If they gave the subject any thought, public men failed to grasp why there was not invariably a warmer welcome to their promulgations, and why the grateful South Americans did not buy more goods in the United States. Now, sentiment alone does not bring trade. The Monroe Doctrine, beneficent as it has been, at no period has caused the sale of a dollar’s worth of merchandise in Southern markets. Nor in their most benevolent and belligerent moods, when ready to fight all Europe in behalf of some other Republic, have the North American people ever ordered an extra ship’s cargo from these markets. Fraternal sentiment does not change the currents of commerce, but commerce sometimes strengthens brotherly relations. And in this manner it will strengthen the Monroe principle by increasing the material interests of the United States, which in the past have been so immaterial in comparison with Europe. When they see and come in contact with the concrete Yankee nation as represented by trade and by industrial investments, the South Americans will understand better what the Monroe Doctrine is and why it is. The Panama Canal extends the responsibility of the United States. It enlarges the commercial opportunity commensurate with the increased responsibility, and the rest remains for the enterprise and the initiative of the individual citizen.

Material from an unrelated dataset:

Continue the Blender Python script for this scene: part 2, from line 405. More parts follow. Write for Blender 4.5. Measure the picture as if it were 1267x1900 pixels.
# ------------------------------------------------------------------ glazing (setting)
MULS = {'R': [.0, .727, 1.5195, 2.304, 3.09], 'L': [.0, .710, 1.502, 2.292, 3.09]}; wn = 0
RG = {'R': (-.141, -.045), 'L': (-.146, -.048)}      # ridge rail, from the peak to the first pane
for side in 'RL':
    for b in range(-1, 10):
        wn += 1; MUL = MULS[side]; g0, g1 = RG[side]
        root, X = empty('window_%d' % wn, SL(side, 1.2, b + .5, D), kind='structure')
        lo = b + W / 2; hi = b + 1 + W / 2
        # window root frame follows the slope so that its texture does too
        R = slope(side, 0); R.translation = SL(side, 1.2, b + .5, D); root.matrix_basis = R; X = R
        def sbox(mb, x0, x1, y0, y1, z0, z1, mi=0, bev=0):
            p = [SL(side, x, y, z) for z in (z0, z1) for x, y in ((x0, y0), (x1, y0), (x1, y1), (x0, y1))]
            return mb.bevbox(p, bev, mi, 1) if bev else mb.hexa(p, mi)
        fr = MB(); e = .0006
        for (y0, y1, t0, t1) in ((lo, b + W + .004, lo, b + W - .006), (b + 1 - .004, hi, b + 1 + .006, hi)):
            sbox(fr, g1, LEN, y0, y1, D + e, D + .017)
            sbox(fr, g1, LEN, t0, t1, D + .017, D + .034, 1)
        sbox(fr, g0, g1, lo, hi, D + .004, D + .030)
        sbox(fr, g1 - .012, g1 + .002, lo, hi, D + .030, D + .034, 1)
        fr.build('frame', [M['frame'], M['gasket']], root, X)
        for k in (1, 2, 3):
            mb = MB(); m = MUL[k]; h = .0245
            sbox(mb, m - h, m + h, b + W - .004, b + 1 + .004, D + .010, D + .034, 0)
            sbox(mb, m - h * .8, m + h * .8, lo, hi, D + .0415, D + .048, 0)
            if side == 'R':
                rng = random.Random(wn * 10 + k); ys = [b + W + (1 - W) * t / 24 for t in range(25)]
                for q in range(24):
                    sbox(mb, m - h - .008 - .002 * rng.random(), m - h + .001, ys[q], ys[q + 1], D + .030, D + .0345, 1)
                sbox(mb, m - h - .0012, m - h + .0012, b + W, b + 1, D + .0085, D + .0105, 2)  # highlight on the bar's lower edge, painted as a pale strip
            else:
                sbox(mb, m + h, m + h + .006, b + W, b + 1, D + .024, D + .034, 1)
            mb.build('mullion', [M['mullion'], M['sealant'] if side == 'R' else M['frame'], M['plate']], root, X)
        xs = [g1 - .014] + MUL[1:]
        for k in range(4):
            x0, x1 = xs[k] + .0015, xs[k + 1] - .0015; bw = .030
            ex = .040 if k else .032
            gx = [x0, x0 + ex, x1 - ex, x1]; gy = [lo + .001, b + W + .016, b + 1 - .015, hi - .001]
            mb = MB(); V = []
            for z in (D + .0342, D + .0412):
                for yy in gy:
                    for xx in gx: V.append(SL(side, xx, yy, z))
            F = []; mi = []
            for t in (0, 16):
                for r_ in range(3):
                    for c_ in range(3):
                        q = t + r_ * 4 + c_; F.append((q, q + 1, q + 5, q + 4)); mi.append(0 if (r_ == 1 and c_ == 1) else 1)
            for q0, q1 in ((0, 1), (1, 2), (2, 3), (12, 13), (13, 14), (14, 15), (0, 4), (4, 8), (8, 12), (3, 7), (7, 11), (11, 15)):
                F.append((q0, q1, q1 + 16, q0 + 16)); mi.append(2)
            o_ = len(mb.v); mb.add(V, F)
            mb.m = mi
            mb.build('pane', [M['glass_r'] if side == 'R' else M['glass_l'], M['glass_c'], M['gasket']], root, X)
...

Since these commercial and industrial elements cannot be entirely divorced from political subjects and international policies, a brief review of the Monroe Doctrine in its historic and political aspect may be permitted.

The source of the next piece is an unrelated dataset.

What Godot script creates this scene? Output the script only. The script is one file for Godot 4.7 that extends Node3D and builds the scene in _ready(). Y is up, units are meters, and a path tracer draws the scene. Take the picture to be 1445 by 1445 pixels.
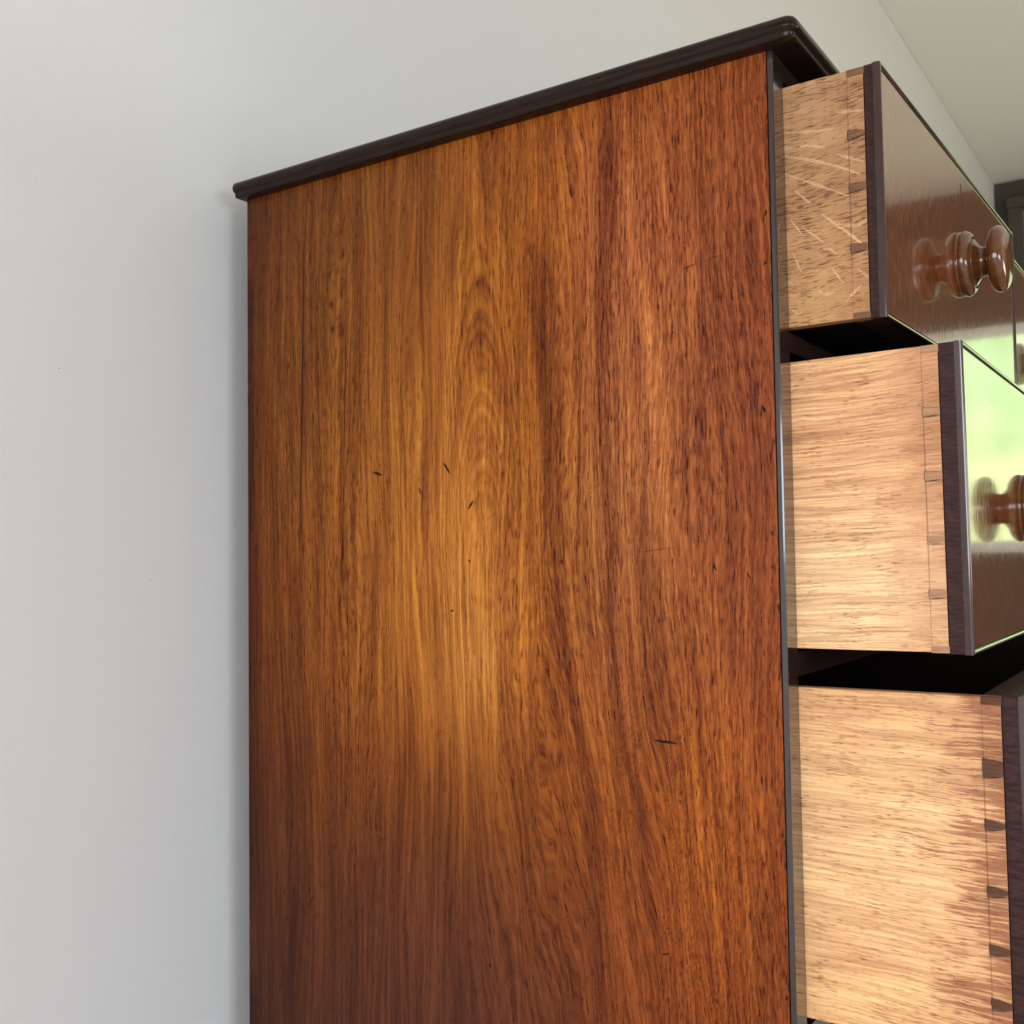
extends Node3D

const H := 0.88            # height of the camera's level above the floor
const D := 0.5             # depth of the chest
const W := 0.9914          # width of the chest
const XS := 0.0203         # width of the carcass stiles
const TOP := 0.3266        # top of the side panel above the camera's level
const WALL_Z := -0.53
const CEIL := H + 1.58
const FAR_X := 4.25
const LEFT_X := -2.5
const FRONT_Z := 3.2

var M := {}
var names := {}


func _ready():
	# ---- camera
	var cam := Camera3D.new()
	cam.name = "camera"
	var yaw := 0.59
	var pitch := 0.0445
	var roll := -0.014
	var fwd := Vector3(cos(yaw) * cos(pitch), sin(pitch), -sin(yaw) * cos(pitch))
	var r0 := fwd.cross(Vector3.UP).normalized()
	var u0 := r0.cross(fwd)
	var rt := r0 * cos(roll) + u0 * sin(roll)
	var up := u0 * cos(roll) - r0 * sin(roll)
	cam.transform = Transform3D(Basis(rt, up, -fwd), Vector3(-0.6657, H - 0.0065, 0.2346))
	cam.fov = 51.57
	cam.near = 0.03
	cam.far = 40.0
	var ca := CameraAttributesPhysical.new()
	ca.frustum_focal_length = 12.0 / tan(deg_to_rad(51.57 / 2.0))
	ca.frustum_near = 0.03
	ca.frustum_far = 40.0
	ca.frustum_focus_distance = 0.74
	ca.exposure_aperture = 13.0
	cam.attributes = ca
	add_child(cam)
	# ---- surroundings and exposure: an indoor close-up, lit by windows and an added ceiling fill
	var env := Environment.new()
	env.background_mode = Environment.BG_COLOR
	env.background_color = Color(0.02, 0.02, 0.02)
	env.tonemap_mode = Environment.TONE_MAPPER_LINEAR
	env.tonemap_exposure = 1.0
	env.sdfgi_enabled = true
	env.ssao_enabled = true
	env.ssil_enabled = true
	var we := WorldEnvironment.new()
	we.name = "environment"
	we.environment = env
	add_child(we)
	var left_light := area_light("daylight_from_the_left_window", Vector3(LEFT_X + 0.06, 0.86, 0.75), Vector3(1, -0.75, 0), Vector2(2.0, 1.4), Color(0.93, 0.96, 1.0), 2.55)
	var far_light := area_light("daylight_from_the_far_window", Vector3(FAR_X - 0.05, 1.36, 1.05), Vector3.LEFT, Vector2(1.3, 0.86), Color(0.86, 1.0, 0.62), 0.22)
	var added_fill_light_2 := area_light("added_ceiling_fill_light", Vector3(2.0, 1.25, FRONT_Z - 0.06), Vector3(0, 1.5, -1), Vector2(1.3, 1.7), Color(1.0, 0.955, 0.88), 3.0)  # added fill aimed up at the ceiling, no such window is known
	var front_light := area_light("daylight_from_the_front_window", Vector3(-0.75, 0.90, FRONT_Z - 0.06), Vector3(0, -1.5, -1), Vector2(1.3, 1.4), Color(0.86, 0.92, 1.0), 3.6)
	make_materials()
	build_room()
	build_chest()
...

Has national polity ever been more bragged about and less understood than this Doctrine? It was dogma, creed for the American people, but with the vaguest ideas of what it meant. Heretofore one fundamental error has obtained in the United States,—an error which explains why South America did not always welcome our paper assertions of it. In the loose discussion and affirmation of the principle we usually assumed that it was purely philanthropic, and that our national benevolence was to be exerted solely for the good of the weaker nations of the hemisphere,—an altruistic, even quixotic, mission on our part. Internationally our motives are benevolent, but the Monroe Doctrine was asserted in the first place for the welfare and the self-protection of the United States. When John Quincy Adams told Russia that the Western Hemisphere was not to be used territorially for the extension of monarchical institutions, he made the declaration for our own safety. When that official pronouncement was applied to the Spanish colonies which lately had secured their independence, the fear that the establishment of kingships on this continent would threaten the United States was what gave the declaration force as the will of the American people. Protection of the neighboring infant Republics was secondary. The United States was no more disinterested than was Canning in giving effect to the will of British commercial interests rather than to the prejudices of the British aristocracy against republican government.

Nor were the revolted colonies themselves in that formative period so averse to European alliances. Some of them began their republican careers under dictatorships, but others turned to Europe. O’Higgins, the liberator of Chile, would have had another viceroyalty with a deputy monarch from some European Power. La Plata, which is the Argentine Republic of to-day, sent the Rivadavia mission to Europe to borrow some member of a reigning house. It was Canning’s perception that the effort to maintain a balance of South American power by lending European princes as rulers would only add to the difficulties of preserving the European balance that caused the Rivadavia mission to be discountenanced.